City of Fulshear to demolish Switch House, salvage materials

The City of Fulshear revisits plans for the future of its oldest building, constructed in 1896.

The City of Fulshear revisits plans for the future of its oldest building, constructed in 1896.

The small, blue building off of FM 359 just north of downtown Fulshear will soon be gone.

At the Feb. 19 meeting, Fulshear City Council approved to demolish the historic Switch House, also known as the Station House, and salvage materials for a future historic preservation or recreation project.

The two-story, five-room Switch House—which is located next door to Encore Arts at 7926 FM 359—is an original building from the Fulshear Railroad Station, according to meeting documents. The building was moved to its current location at Frances Smart Park in 2016.

The date of the structure's construction is unknown, but it is believed to be one of the oldest buildings left in Fort Bend County, Mayor Aaron Groff said.

“There is much concern countywide about this station house,” he said. “I’ve had a number of people across the county reach out [to discuss the future of the Switch House.]”

Both the Fulshear Historic Preservation and Museum Committee and the Fulshear Parks and Recreation Commission recommended that the city demolish and salvage materials based upon the number of resources it would take to properly restore the building to its original condition.

“No one wanted this end result,” Assistant City Manager Brant Gary said. “But the results from the architect’s review, the current condition and the fact that that it had been converted into a more modern home. All of those things added to the decision-making process.”

According to meeting documents, the Switch House is a severely decayed structure. The floor and roof joists are failing and rusted, the wood cladding and interior finishes are decayed, and the building has a bug infestation.

“What I recall of [a 2018 historic preservation committee meeting] is that there were so many modifications made to this house already that it would be virtually impossible to get a historical marker for it unless we spent gobs and gobs and gobs of money and find historically accurate architectural features that would replace [existing features],” said Mayor Pro-Tem Kay Kahlich. “No one at the time thought it was a good idea.”

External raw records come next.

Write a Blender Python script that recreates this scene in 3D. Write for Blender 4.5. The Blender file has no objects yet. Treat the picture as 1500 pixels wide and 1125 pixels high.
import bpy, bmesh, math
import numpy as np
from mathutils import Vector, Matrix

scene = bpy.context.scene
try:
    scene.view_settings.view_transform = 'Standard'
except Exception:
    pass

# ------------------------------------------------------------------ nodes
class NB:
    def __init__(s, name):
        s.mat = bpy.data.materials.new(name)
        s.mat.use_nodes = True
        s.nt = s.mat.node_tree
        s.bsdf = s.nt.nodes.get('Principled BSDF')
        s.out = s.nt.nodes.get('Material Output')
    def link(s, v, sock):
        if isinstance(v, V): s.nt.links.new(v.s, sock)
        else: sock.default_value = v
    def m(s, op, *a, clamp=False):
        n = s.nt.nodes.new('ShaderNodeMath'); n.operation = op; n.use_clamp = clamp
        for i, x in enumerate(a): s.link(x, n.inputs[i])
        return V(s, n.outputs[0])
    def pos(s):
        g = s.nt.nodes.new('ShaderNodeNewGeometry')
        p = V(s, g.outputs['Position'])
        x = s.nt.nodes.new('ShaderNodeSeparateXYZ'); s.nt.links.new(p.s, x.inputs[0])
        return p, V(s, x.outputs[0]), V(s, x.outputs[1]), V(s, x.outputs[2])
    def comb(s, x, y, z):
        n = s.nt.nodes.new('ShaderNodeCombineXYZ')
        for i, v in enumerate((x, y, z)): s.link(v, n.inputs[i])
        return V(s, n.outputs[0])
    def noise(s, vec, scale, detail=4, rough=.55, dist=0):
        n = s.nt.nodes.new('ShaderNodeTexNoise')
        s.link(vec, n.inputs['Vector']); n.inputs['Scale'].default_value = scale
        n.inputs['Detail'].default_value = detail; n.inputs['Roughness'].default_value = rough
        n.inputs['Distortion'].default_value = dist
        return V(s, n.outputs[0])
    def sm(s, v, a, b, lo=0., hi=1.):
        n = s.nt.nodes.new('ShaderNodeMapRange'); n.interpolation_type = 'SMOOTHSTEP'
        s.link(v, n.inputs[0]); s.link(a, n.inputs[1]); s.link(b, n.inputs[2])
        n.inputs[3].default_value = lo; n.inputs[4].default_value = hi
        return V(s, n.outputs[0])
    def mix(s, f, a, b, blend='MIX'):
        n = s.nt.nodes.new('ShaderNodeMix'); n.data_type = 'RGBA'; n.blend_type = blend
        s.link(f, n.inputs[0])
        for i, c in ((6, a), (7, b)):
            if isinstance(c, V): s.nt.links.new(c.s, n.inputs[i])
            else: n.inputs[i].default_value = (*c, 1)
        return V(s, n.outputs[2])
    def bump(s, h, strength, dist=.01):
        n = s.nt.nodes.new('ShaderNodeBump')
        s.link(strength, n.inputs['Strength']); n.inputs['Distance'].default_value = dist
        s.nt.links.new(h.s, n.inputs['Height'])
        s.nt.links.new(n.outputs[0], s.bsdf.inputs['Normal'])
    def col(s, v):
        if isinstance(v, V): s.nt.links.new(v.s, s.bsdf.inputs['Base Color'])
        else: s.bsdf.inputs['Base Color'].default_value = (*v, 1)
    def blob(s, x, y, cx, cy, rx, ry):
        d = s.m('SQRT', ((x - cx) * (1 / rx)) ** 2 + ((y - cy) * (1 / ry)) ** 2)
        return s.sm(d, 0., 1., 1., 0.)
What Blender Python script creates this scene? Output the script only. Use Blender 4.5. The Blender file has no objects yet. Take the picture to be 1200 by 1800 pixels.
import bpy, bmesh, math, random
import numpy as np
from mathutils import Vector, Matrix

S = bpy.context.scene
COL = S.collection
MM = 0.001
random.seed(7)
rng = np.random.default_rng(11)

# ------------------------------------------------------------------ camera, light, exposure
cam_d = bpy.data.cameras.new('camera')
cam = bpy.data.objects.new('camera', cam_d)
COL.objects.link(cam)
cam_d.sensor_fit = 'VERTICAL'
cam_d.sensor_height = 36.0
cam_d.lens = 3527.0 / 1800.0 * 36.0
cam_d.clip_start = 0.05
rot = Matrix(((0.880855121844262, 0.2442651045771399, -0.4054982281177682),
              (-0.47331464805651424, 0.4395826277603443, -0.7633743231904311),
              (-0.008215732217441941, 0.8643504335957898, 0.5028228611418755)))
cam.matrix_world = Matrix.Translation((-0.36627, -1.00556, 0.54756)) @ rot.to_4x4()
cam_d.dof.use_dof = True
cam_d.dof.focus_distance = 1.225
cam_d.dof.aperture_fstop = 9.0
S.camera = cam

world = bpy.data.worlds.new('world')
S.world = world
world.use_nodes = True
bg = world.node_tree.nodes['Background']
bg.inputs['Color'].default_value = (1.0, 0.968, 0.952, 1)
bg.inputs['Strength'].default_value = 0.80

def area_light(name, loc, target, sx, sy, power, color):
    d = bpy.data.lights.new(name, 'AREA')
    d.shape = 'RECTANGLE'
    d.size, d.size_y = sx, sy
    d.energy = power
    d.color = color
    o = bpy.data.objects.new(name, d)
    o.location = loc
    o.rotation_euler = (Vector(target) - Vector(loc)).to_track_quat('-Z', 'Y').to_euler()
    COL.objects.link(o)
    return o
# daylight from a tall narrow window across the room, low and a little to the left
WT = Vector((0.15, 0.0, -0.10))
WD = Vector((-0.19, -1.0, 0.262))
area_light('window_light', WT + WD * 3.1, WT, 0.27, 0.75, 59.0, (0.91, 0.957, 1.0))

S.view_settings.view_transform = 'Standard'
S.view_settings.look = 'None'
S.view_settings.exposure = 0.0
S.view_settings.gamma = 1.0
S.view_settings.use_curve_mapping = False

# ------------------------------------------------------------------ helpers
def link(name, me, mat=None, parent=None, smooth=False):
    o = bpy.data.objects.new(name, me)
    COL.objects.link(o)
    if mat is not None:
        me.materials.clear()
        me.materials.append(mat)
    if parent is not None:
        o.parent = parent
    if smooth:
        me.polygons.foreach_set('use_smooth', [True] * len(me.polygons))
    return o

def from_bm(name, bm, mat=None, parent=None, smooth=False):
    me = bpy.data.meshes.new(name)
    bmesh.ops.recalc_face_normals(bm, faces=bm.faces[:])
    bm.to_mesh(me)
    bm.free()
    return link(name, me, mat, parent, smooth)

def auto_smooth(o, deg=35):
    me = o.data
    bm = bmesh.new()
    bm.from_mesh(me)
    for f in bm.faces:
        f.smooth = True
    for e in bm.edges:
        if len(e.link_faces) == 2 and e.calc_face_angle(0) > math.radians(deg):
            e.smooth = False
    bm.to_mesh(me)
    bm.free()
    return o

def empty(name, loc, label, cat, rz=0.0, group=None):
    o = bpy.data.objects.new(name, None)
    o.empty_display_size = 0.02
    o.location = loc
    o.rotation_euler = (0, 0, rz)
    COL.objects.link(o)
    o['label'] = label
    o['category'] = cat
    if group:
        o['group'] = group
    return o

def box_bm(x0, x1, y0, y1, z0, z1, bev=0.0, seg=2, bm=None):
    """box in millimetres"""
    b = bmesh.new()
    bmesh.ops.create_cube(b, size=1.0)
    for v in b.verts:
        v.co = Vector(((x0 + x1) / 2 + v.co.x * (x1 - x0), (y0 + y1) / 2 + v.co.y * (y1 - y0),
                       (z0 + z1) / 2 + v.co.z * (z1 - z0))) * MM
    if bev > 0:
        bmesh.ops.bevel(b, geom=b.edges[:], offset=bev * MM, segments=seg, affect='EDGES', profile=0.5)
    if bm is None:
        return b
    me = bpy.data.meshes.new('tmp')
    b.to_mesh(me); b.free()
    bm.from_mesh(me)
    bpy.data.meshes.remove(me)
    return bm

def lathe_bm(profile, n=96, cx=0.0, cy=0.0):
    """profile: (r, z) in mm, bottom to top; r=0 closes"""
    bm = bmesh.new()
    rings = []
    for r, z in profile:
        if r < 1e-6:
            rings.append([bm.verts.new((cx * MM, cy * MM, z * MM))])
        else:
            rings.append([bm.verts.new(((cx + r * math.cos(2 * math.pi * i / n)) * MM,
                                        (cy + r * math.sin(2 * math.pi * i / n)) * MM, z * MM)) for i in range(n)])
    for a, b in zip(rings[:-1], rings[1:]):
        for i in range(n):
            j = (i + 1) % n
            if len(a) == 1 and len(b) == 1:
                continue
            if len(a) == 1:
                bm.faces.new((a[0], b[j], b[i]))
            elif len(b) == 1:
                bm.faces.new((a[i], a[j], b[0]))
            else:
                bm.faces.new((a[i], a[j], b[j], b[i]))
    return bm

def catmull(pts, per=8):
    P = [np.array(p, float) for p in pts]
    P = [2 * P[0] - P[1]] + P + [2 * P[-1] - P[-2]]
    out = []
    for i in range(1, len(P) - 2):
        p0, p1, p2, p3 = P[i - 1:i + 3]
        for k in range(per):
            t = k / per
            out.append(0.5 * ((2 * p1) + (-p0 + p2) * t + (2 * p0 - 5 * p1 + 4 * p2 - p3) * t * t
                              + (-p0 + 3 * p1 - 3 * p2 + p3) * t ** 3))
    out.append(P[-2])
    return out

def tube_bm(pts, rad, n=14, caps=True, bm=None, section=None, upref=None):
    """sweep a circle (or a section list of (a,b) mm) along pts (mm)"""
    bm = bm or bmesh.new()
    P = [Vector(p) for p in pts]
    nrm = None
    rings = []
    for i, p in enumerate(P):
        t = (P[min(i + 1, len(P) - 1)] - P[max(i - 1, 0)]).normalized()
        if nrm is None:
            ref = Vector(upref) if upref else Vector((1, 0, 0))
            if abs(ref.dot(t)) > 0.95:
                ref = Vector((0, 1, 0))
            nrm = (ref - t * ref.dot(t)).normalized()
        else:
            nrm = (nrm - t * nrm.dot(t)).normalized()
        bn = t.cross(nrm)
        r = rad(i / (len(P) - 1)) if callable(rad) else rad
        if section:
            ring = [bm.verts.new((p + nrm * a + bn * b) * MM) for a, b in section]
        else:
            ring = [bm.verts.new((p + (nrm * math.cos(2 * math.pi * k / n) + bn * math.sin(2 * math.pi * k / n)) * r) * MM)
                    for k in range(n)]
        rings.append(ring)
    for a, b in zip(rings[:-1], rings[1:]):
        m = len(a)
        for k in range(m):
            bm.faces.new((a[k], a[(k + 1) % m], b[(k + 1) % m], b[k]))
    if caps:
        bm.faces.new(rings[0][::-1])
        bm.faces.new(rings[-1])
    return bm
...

According to the meeting documents, it would cost about $783,000 to demolish and replace the floor, walls and roof. The estimate does not include restoring the interior finishes. Demolishing the structure and salvaging materials is projected to cost the county about $25,000, Gary and Kahlich said.

Groff and other council members stressed that before voting to demolish the building, they wanted to ensure all stakeholders had a chance to review the city’s plan, apply the Switch House for a historical marker or find additional funding sources to restore the building.

“There have been multiple opportunities for people to speak up,” said Council Member Debra Cates.

Council Member Kent Pool agreed.

“Nobody came to the parks department, nobody,” he said. “And we’ve had multiple parks meetings over this. This has not been an easy decision for people who are on the parks commission, [not] at all. It’s been a very tough decision.”

The city is considering renovating Frances Smart Park, according to the Parks and Pathways Master Plan that was also approved at the Feb. 19 City Council meeting. Conceptual plans include building a formal event plaza, walking paths, landscaping and additional parking.